Thursday, September 16, 2004
Adobe After Effects 6.0 Standard Reviewed
Posted by Philip Colmer in "SOFTWARE" @ 10:00 AM
Masks
Masks are used to either hide or make visible portions of one or more layers. AE makes it very easy to create masks of shapes of your choosing, using a combination of straight lines and Bezier curves. You can then adjust those mask shapes over time. As with other keyframe usage, AE interpolates the values between the keyframes, resulting in a mask morph from one keyframe to the next.
In addition to using the tools to draw out a mask, AE supports pasting a mask from Illustrator or Photoshop, converting a text layer, creating a mask from audio and creating a mask using Autotrace.
Autotrace is a new feature for AE 6. It allows you to select a channel from the image that you want to mask. This channel would typically be the alpha channel but you can also use red, green, blue or luminance. The tool then creates a series of masks either for the current frame or the defined workspace. This particular tool has been used in the next example, which can be seen in Figure 4 - click on the image to download the movie.
This project uses two movies of a rotating yellow car. One is a wireframe car and the second is the solid version. To begin with, autotrace has been used on the initial part of the movie to trace around the rotating car. A scribble effect has then been used within the mask to draw the lines across the body of the car.

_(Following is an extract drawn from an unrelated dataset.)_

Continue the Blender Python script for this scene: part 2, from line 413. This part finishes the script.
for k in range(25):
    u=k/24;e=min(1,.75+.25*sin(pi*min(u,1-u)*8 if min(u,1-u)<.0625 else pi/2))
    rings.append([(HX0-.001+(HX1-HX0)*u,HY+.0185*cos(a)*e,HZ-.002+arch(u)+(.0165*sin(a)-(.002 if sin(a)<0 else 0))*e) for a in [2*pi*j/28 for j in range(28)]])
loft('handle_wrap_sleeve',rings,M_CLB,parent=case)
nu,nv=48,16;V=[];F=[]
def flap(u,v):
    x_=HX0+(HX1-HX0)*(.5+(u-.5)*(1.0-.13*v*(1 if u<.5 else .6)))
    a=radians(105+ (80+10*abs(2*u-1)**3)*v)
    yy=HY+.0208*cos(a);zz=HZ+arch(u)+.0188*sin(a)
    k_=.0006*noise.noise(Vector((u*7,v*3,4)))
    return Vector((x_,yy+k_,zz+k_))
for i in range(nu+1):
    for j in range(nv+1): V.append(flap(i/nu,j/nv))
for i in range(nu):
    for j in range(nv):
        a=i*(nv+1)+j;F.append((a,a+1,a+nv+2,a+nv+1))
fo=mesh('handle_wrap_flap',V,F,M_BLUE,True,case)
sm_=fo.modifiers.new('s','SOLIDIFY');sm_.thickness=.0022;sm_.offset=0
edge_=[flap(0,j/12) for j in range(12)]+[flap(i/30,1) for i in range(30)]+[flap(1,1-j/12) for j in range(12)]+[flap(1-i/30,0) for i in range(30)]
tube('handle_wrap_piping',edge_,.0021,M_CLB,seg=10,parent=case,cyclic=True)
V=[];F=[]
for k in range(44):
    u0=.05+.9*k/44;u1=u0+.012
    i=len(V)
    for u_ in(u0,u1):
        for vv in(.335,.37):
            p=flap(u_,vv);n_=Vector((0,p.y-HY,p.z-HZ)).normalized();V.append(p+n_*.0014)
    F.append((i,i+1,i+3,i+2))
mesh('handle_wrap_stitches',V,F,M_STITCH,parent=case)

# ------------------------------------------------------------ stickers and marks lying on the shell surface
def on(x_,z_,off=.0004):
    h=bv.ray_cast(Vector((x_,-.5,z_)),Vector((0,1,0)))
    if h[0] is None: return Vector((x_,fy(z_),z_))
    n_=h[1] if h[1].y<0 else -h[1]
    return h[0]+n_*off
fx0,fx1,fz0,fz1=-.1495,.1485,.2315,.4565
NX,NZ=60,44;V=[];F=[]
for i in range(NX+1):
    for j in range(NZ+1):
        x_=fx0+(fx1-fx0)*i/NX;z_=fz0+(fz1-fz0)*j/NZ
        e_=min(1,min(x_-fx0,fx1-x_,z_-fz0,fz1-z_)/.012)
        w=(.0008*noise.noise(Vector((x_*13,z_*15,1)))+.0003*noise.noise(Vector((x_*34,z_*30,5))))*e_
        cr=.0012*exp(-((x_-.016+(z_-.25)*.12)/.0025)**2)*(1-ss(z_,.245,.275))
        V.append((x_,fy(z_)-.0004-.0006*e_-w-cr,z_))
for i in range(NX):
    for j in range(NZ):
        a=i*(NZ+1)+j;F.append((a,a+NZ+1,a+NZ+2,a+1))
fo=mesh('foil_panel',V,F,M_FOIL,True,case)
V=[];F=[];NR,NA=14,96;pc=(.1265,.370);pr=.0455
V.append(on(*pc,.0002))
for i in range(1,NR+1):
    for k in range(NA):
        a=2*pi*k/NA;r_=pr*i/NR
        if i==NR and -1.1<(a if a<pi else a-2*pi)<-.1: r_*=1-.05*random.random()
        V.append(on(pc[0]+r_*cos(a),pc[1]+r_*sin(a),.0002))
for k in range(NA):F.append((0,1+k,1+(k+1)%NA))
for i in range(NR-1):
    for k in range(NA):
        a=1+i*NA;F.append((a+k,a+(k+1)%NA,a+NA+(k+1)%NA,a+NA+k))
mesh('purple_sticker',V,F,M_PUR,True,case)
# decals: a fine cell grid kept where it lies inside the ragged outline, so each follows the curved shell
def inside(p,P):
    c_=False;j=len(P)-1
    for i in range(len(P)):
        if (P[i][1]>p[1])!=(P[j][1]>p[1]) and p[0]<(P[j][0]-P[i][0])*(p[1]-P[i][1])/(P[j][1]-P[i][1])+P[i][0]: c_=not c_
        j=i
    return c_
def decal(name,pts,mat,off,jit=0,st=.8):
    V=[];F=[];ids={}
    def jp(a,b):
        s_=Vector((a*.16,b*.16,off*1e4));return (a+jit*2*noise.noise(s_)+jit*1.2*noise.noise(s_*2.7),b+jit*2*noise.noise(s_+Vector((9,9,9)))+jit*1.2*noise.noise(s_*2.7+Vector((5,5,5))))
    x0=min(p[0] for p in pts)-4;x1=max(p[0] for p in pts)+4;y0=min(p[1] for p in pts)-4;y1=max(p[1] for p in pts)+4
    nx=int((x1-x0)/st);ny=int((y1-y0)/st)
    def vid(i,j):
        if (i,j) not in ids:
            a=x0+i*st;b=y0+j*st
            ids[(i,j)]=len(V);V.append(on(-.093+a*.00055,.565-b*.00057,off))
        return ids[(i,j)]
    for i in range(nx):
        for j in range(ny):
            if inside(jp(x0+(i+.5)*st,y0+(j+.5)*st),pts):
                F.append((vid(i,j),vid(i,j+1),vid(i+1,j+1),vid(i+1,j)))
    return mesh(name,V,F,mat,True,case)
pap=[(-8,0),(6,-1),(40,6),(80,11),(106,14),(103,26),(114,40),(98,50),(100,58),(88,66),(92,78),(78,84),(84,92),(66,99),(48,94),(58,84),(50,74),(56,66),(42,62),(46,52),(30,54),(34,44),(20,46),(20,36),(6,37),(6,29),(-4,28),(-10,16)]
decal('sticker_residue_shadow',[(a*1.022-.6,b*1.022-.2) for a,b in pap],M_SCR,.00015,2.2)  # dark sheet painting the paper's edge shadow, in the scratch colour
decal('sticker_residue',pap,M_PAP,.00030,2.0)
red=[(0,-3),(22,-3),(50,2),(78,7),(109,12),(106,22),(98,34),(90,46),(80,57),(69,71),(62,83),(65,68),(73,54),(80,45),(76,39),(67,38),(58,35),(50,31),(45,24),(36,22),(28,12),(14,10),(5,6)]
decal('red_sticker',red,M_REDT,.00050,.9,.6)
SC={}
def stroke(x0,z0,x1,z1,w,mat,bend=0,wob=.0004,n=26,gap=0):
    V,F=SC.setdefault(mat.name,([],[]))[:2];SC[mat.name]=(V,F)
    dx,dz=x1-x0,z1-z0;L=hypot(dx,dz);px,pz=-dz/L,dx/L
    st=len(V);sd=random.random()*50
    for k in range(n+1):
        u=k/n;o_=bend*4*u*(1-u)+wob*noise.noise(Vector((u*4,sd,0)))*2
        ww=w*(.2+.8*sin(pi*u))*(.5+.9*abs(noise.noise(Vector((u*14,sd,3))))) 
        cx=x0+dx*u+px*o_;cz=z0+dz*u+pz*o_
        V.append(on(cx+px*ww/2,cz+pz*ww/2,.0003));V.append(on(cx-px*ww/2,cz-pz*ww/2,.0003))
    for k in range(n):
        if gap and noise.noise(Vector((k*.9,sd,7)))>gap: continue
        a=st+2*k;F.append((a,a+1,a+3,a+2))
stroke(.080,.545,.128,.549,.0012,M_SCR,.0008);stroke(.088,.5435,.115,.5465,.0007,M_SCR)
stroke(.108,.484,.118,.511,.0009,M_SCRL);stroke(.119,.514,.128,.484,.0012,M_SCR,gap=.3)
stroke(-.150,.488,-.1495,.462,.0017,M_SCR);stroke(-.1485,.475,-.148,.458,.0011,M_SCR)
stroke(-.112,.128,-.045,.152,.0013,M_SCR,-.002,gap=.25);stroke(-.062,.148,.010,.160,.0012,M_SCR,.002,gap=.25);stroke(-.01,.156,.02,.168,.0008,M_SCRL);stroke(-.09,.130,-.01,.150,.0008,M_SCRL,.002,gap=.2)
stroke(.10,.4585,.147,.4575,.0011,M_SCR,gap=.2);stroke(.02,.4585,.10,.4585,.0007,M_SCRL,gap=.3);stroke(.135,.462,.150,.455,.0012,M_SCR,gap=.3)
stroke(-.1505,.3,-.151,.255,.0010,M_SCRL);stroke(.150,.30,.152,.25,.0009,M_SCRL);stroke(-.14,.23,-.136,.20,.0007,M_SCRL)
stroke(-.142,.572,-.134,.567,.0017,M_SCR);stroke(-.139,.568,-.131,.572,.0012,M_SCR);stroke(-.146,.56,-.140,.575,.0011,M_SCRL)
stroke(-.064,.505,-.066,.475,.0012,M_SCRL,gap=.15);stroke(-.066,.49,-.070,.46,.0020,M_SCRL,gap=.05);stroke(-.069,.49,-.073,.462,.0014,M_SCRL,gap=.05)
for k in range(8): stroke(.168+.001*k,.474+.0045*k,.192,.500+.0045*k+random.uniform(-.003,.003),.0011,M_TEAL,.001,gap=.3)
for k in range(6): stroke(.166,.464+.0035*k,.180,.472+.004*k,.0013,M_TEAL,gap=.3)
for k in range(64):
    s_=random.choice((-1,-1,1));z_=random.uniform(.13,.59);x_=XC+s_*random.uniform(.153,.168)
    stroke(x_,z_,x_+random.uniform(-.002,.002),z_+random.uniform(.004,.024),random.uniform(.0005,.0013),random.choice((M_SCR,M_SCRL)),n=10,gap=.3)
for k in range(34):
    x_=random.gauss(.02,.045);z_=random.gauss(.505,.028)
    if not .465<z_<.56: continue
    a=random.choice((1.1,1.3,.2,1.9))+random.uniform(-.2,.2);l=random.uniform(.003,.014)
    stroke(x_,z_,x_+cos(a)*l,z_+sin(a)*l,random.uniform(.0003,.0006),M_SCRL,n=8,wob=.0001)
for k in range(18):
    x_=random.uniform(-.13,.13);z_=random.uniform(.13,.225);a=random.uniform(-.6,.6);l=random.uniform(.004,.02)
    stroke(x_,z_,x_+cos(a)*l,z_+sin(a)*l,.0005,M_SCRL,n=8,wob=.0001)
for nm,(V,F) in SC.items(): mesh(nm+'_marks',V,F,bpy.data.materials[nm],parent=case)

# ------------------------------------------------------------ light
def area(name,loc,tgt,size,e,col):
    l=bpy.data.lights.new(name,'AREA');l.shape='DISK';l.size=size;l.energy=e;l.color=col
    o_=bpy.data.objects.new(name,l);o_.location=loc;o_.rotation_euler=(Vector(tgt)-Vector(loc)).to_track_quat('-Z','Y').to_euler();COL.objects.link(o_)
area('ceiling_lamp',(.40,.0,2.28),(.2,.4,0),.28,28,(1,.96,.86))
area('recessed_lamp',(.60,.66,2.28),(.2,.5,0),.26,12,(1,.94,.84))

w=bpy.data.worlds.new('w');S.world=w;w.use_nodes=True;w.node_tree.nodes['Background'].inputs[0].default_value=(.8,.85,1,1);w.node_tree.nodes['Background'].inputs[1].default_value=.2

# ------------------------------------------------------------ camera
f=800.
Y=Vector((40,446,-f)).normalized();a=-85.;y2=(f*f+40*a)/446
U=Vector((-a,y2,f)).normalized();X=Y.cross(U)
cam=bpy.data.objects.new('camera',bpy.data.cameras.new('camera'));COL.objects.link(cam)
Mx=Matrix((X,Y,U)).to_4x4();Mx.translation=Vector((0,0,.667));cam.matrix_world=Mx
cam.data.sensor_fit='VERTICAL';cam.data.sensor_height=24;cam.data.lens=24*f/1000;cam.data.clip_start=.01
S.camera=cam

The audiotrace effect has been used to create the spiky yellow lines coming out from the edge of the car. This is keyed to the music track and is handled automatically by AE. Like most effects, you have wide control over the parameters that you can keyframe so that you could, for example, change the colour of the bars over time or their length or ... you get the idea :lol:. A radial shadow has been used on the final rotating car to give the illusion of moving from a drawing, through to wireframe and then to solidity.
Figure 4: Autotrace and audio trace in action. Click on the image to play the Quicktime movie (13MB)
Effects
After Effects comes with an amazing library of effects, arranged into the following categories: 3D channel, adjust, audio, blur & channel, sharpen, distort, express controls, image control, keying, matte tools, noise & grain, paint, perspective, render, simulation, stylise, text, time, transition, video. Phew!
Recognising that trying to find the desired effect is difficult in a menu structure, even when categorised, AE now has an Effects and Presets tool window that allows you to start to type in the name and AE lists anything that contains what you have typed in so far. Figure 5 shows the effects that have "col" anywhere in their name.
Figure 5: Effects and presets
I've mentioned a few times how the various parameters of effects can be keyframed and this can be seen in Figure 6. A large proportion of the power and flexibility in AE comes from being able to set keyframes on parameters and adjust them over time. It is also possible to stack multiple effects onto a single layer and change the rendering order of those effects, thus resulting in different looks.
Figure 6: Effect controls
A particularly powerful feature in AE is the adjustment layer. This is a layer that contains effects and those effects are then applied to all layers beneath the adjustment layer. An example of how this can be used is to have an adjustment layer over the picture of a brick wall. The adjustment layer could then have a hue/saturation effect applied to it which then darkens & shifts the colour towards blue for all layers beneath it, i.e. the brick wall. Adding a circular mask to the adjustment layer allows you to "cut" a hole in the hue/saturation effect, resulting in what can look like a searchlight playing over the wall if you move the mask around over time. If the adjustment layer was sitting on top of more than one layer, e.g. you could have a video clip over the brick wall of people pretending to break out of prison, then the searchlight effect would get applied across all of those layers.